The Exposed Thermal Pad must be soldered to the circuit board for mechanical reliability and to achieve appropriate power dissipation. Although the Exposed Thermal Pad can be connected to a floating circuit board trace, the device will have better thermal performance if it is connected to a larger ground plane. The Exposed Thermal Pad is electrically connected to AGND.

Layout Example



TPS62170-Q1 TPS62171-Q1 TPS62172-Q1 SLVSCK7_layout_new.gif Figure 38. Layout Example

Thermal Considerations

Implementation of integrated circuits in low-profile and fine-pitch surface-mount packages typically requires special attention to power dissipation. Many system-dependent issues such as thermal coupling, airflow, added heat sinks and convection surfaces, and the presence of other heat-generating components affect the power-dissipation limits of a given component.

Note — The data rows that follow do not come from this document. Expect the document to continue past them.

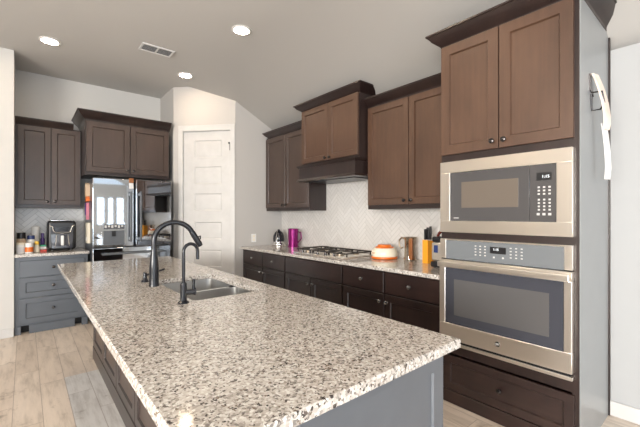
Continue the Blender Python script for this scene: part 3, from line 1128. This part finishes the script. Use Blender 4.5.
MB().tube([p + Vector((0.014, 0, 0.012)), p + Vector((0.027, 0, 0.018)), p + Vector((0.029, 0, -0.004))], [0.006, 0.006, 0.004], 8).build('spray_button', 'black', sh)

ff = thing('filter_tap', 'slim black filtered-water tap in front of the gooseneck faucet', 'faucet', (0.616, 1.804, CT))
bx, by = 0.616, 1.804
MB().lathe((bx, by, CT), [(0.027, 0), (0.027, 0.006), (0.0165, 0.012), (0.016, 0.095), (0.012, 0.104)], n=24).build('body', 'faucet', ff)
pts = [(bx, by, CT + 0.095), (bx, by, 1.09), (bx, by, 1.17)]
for i in range(1, 15):
    a = math.pi * (1 - i / 14)
    pts.append((bx + 0.036 + 0.036 * math.cos(a), by, 1.172 + 0.040 * math.sin(a)))
pts.append((bx + 0.072, by, 1.13))
MB().tube(pts, [0.0085] * (len(pts) - 2) + [0.0085, 0.0085], 12).build('spout', 'faucet', ff)
hd = MB().tube([(bx + 0.012, by - 0.002, 0.968), (bx + 0.040, by - 0.012, 0.968), (bx + 0.055, by - 0.016, 0.968), (bx + 0.058, by - 0.017, 0.968)], [0.014, 0.014, 0.019, 0.014], 14).build('handle', 'faucet', ff)
MB().tube([(bx + 0.046, by - 0.013, 0.975), (bx + 0.047, by - 0.013, 1.000), (bx + 0.048, by - 0.013, 1.032)], [0.0075, 0.007, 0.0085], 10).build('lever', 'faucet', hd)

lv = thing('faucet_handle', 'small black side lever behind the gooseneck faucet', 'faucet handle', (0.613, 2.535, CT))
MB().lathe((0.613, 2.535, CT), [(0.024, 0), (0.024, 0.005), (0.016, 0.018), (0.0125, 0.040), (0.014, 0.050), (0.011, 0.062), (0.004, 0.067)], n=20).build('base', 'faucet', lv)
MB().tube([(0.613, 2.535, 0.957), (0.66, 2.53, 0.968), (0.735, 2.525, 0.990)], [0.0075, 0.0065, 0.0055], 10).build('lever', 'faucet', lv)

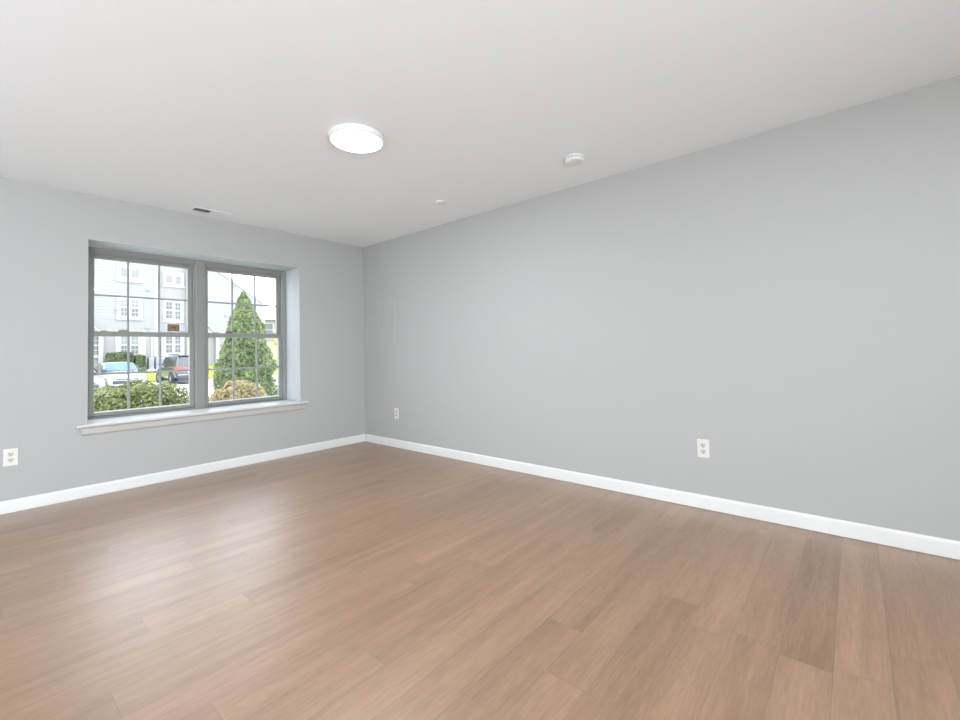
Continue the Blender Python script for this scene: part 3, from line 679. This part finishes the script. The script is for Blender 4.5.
        quad_panel('rear_window', [(-1.92, 0.64, 0.99), (-1.92, -0.64, 0.99), (-1.24, -0.54, 1.345), (-1.24, 0.54, 1.345)], glass, c, 0.03)
        for s in (1, -1):
            for (a, bb, cc, dd) in ((0.86, -0.28, 0.24, -0.28), (-0.36, -1.45, -0.36, -1.10)):
                p = [(a, s*0.815, 0.96), (bb, s*0.815, 0.96), (dd, s*0.635, 1.30), (cc, s*0.635, 1.30)]
                quad_panel('side_window', p if s > 0 else p[::-1], 'car_glass', c, 0.03)
        boxes('lower_intake', [(2.20, 2.375, -0.58, 0.58, 0.34, 0.50)], 'black_trim', b, bevel=0.03)
        boxes('grille', [(2.28, 2.362, -0.46, 0.46, 0.535, 0.585)], 'black_trim', b, bevel=0.015)
        for s in (1, -1):
            boxes('headlight', [(2.02, 2.27, *sorted((s*0.52, s*0.80)), 0.585, 0.665)], 'lens', b, bevel=0.03)
            boxes('tail_light', [(-2.37, -2.2, *sorted((s*0.45, s*0.80)), 0.68, 0.82)], 'tail', b, bevel=0.03)
    for s in (1, -1):
        mz = 1.10 if suv else 0.98
        boxes('side_mirror', [(0.72, 0.86, *sorted((s*0.90, s*1.08)), mz, mz+0.14)], 'black_trim' if not suv else paint, c, bevel=0.03)
        for x in wx: wheel(t, x, s*(W-0.07), r, s)
        for x in wx:
            bm = bmesh.new()   # dark wheel arch
            prism(bm, [((r+0.07)*math.cos(i*math.pi/14), (r+0.07)*math.sin(i*math.pi/14)) for i in range(15)], lambda p, q, X=x, S=s: (X+p[0], S*(W-0.25+0.262*q), r+p[1]))
            obj('wheel_arch', bm, 'black_trim', b)
    boxes('underbody', [(-Lh+0.25, Lh-0.25, -0.7, 0.7, 0.18, 0.34)], 'black_trim', t)
    return t
car((1.95, 25.1, GZ), -math.pi/2, 'white sedan with blue sky reflection painted on its windshield, parked across the lot', 'white_car', 'sky_reflection_glass', False, 'sedan')
car((-0.15, 22.3, GZ), -math.pi/2, 'silver car partly hidden by the left edge of the window', 'silver_car', 'car_glass', False, 'sedan')
car((5.39, 27.15, GZ), math.pi/2, 'dark SUV with red tail light parked facing the apartments', 'black_car', 'car_glass', True, 'sport_utility_vehicle').scale = (0.93, 0.92, 1.0)
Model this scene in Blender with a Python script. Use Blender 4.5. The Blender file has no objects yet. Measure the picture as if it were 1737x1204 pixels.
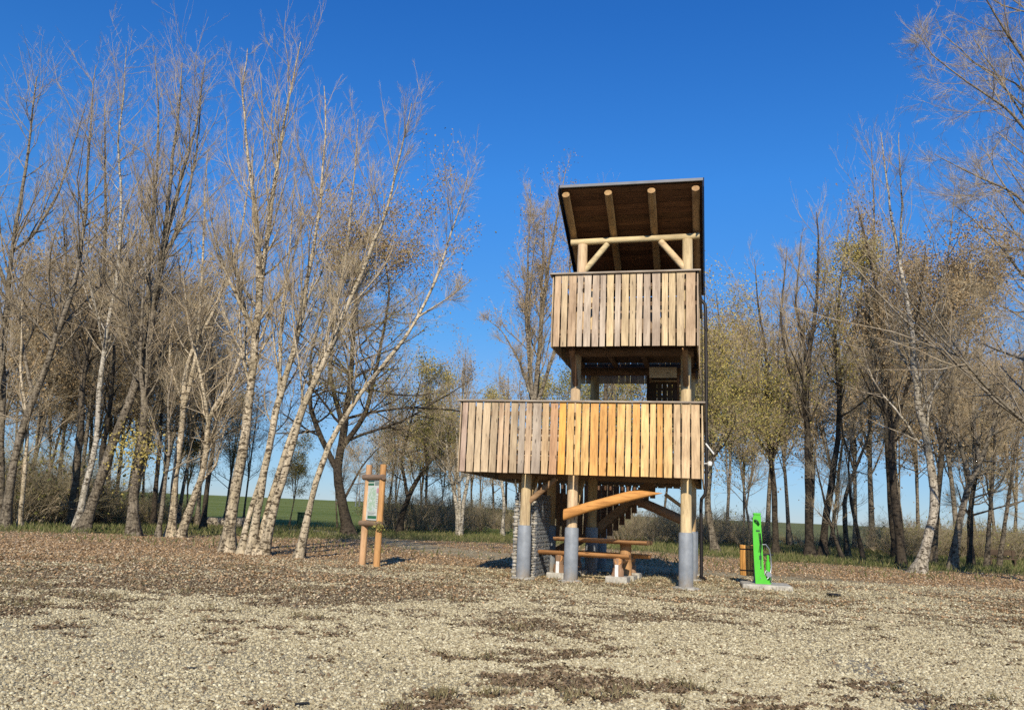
import bpy, math, random
import numpy as np
from mathutils import Vector, noise as mnoise

rnd = random.Random(7)
sc = bpy.context.scene
C = sc.collection

# ------------------------------------------------------------------ camera, sky, sun, exposure
CAM_H, FPX, PITCH, ROLL = 1.45, 1379.3, 0.1951, 0.043      # metres, pixels at 1737 wide, radians
cd = bpy.data.cameras.new('camera'); cam = bpy.data.objects.new('camera', cd); C.objects.link(cam)
cd.sensor_width = 36; cd.lens = 36 * FPX / 1737; cd.clip_end = 6000; cd.clip_start = 0.05
cam.location = (0, 0, CAM_H)
from mathutils import Matrix
cam.matrix_world = Matrix.Translation((0, 0, CAM_H)) @ Matrix.Rotation(math.pi / 2 + PITCH, 4, 'X') @ Matrix.Rotation(ROLL, 4, 'Z')
sc.camera = cam

SUN_AZ, SUN_EL = math.radians(5.5), math.radians(30)        # the way the light travels, and its height
w = bpy.data.worlds.new('World'); sc.world = w; w.use_nodes = True
wn = w.node_tree.nodes; wl = w.node_tree.links
sky = wn.new('ShaderNodeTexSky'); sky.sky_type = 'NISHITA'; sky.sun_disc = False
sky.sun_elevation = SUN_EL; sky.sun_rotation = math.pi + SUN_AZ
sky.air_density = 0.8; sky.dust_density = 0.0; sky.ozone_density = 10.0; sky.altitude = 500
# clear autumn air as the phone rendered it: deeper overhead, less glare low down, the same all the way round
tcw = wn.new('ShaderNodeTexCoord'); sxyz = wn.new('ShaderNodeSeparateXYZ'); wl.new(tcw.outputs['Generated'], sxyz.inputs[0])
crw = wn.new('ShaderNodeValToRGB'); el_ = crw.color_ramp.elements
el_[1].position = 1.0; el_[1].color = (0.26, 0.66, 0.85, 1)
for p_, c_ in ((0.0, (0.78, 0.66, 0.62)), (0.10, (1.15, 0.98, 0.80)), (0.16, (1.3, 1.15, 0.95)), (0.22, (1.0, 1.27, 1.14)), (0.39, (0.77, 1.50, 1.65)), (0.56, (0.53, 1.33, 1.72))):
    e_ = el_[0] if p_ == 0.0 else el_.new(p_); e_.color = (c_[0] / 2, c_[1] / 2, c_[2] / 2, 1)
wl.new(sxyz.outputs['Z'], crw.inputs['Fac'])
mxw = wn.new('ShaderNodeVectorMath'); mxw.operation = 'MULTIPLY'; wl.new(sky.outputs[0], mxw.inputs[0]); wl.new(crw.outputs['Color'], mxw.inputs[1])
mx2 = wn.new('ShaderNodeVectorMath'); mx2.operation = 'SCALE'; mx2.inputs['Scale'].default_value = 2.0; wl.new(mxw.outputs[0], mx2.inputs[0])
wl.new(mx2.outputs[0], wn['Background'].inputs['Color'])
wn['Background'].inputs['Strength'].default_value = 0.12
sd = bpy.data.lights.new('sun', 'SUN'); sd.energy = 5.0; sd.angle = math.radians(0.53); sd.color = (1.0, 0.92, 0.78)
sun = bpy.data.objects.new('sun', sd); C.objects.link(sun)
sdir = Vector((math.sin(SUN_AZ) * math.cos(SUN_EL), math.cos(SUN_AZ) * math.cos(SUN_EL), -math.sin(SUN_EL)))
sun.rotation_euler = sdir.to_track_quat('-Z', 'Y').to_euler()
sun.location = (-10, -30, 30)
sc.view_settings.view_transform = 'Standard'; sc.view_settings.look = 'None'
sc.view_settings.exposure = 0.0; sc.view_settings.gamma = 1; sc.view_settings.use_curve_mapping = False
sc.render.engine = 'CYCLES'
sc.cycles.max_bounces = 5; sc.cycles.diffuse_bounces = 2; sc.cycles.glossy_bounces = 2
sc.cycles.use_denoising = False

# ------------------------------------------------------------------ survey: photo pixel -> point on the ground / on a plane
def ray(px, py):
    a, b = px - 868.5, py - 602
    x = a * math.cos(ROLL) + b * math.sin(ROLL); y = -a * math.sin(ROLL) + b * math.cos(ROLL)
    return np.array([x / FPX, math.cos(PITCH) + y / FPX * math.sin(PITCH), math.sin(PITCH) - y / FPX * math.cos(PITCH)])
def gnd(px, py, z=0.0):
    d = ray(px, py); s = (z - CAM_H) / d[2]
    return np.array([d[0] * s, d[1] * s, z])
def at(px, py, Y):
    d = ray(px, py); s = Y / d[1]
    return np.array([d[0] * s, Y, CAM_H + d[2] * s])

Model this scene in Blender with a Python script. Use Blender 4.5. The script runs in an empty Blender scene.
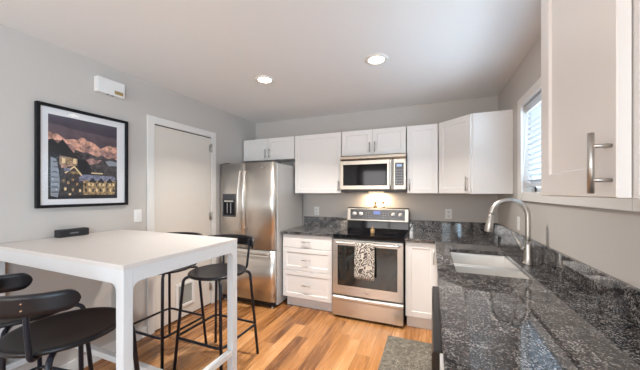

Three basic approaches for enhancing thermal performance are listed below:

  • Improving the power dissipation capability of the PCB design
  • Improving the thermal coupling of the component to the PCB by soldering the Exposed Thermal Pad
  • Introducing airflow in the system

For more details on how to use the thermal parameters, see the application notes: Thermal Characteristics Application Note (SZZA017), and (SPRA953).

The TPS6217x-Q1 are designed for a maximum operating junction temperature (TJ) of 125°C. Therefore the maximum output power is limited by the power losses that can be dissipated over the actual thermal resistance, given by the package and the surrounding PCB structures. Since the thermal resistance of the package is fixed, increasing the size of the surrounding copper area and improving the thermal connection to the IC can reduce the thermal resistance. To get an improved thermal behavior, it's recommended to use top layer metal to connect the device with wide and thick metal lines. Internal ground layers can connect to vias directly under the IC for improved thermal performance.

If short circuit or overload conditions are present, the device is protected by limiting internal power dissipation.